The unemployment in California is causing more and more foreclosures

The unemployment rate in California is alarming – hurting the finances of the individual and the state. It has reached a record since the last seven decades making a mockery of all talks of economic recovery of the nation. Millions of Americans are without work. The unemployment graph has reached its highest point since 1940.

In California the unemployment rate is 12.2% as per the findings of Bureau of Labor Statistics. It is way higher than the average of the nation that reads 9.7%. California is the most populous state in the country. In unemployment percentage it ranks fourth coming close behind Michigan, Nevada and Rhode Island. In 1940 the rate of unemployment in California was 14.7% said Kevin Callori of California Employment Development Department.

California has been battered by the same blows that have hit the rest of the country since the previous two years. But it has been especially vulnerable not only to the foreclosure mayhem but also to the slowing down of the construction sector. The latter industry has been responsible for the phenomenal growth of California over the past then years.

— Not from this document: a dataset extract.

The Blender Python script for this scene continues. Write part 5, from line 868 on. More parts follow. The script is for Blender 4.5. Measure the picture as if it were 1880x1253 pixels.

The building levels of California have dropped from $63 billion in 2005 to $23 billion in 2009. Building of residential houses has been less than a quarter of the figures of 2005 as per the findings of Center for Continuing Study of the California Economy.

Approximately 500,000 jobs that were lost in the state came from finance, construction, real estate and other industries connected with construction. Stephen Levy of the center said, “We were at the epicenter of the housing bubble, and we are at the epicenter of the fallout. The reason we are doing worse in California than other states is construction.”

Recently there have been some signs of recovery in California but unemployment has remained high. Employment is taken as the last indicator to point to economic recovery or not. Recession continues to be persistent and is expected to continue for some time. A current study by University of California, Los Angeles, has forecast that although the state will register growth of 2% per quarter the unemployment figure would continue to stay over 10%.

The pain felt everywhere in California is acute. The state relied heavily on income of individual income tax to meet its budget requirements. The fall of the stock market largely erased the personal wealth of California. Loss of jobs related to the housing bust joined hands to dramatically reduce the revenue kitty of the state.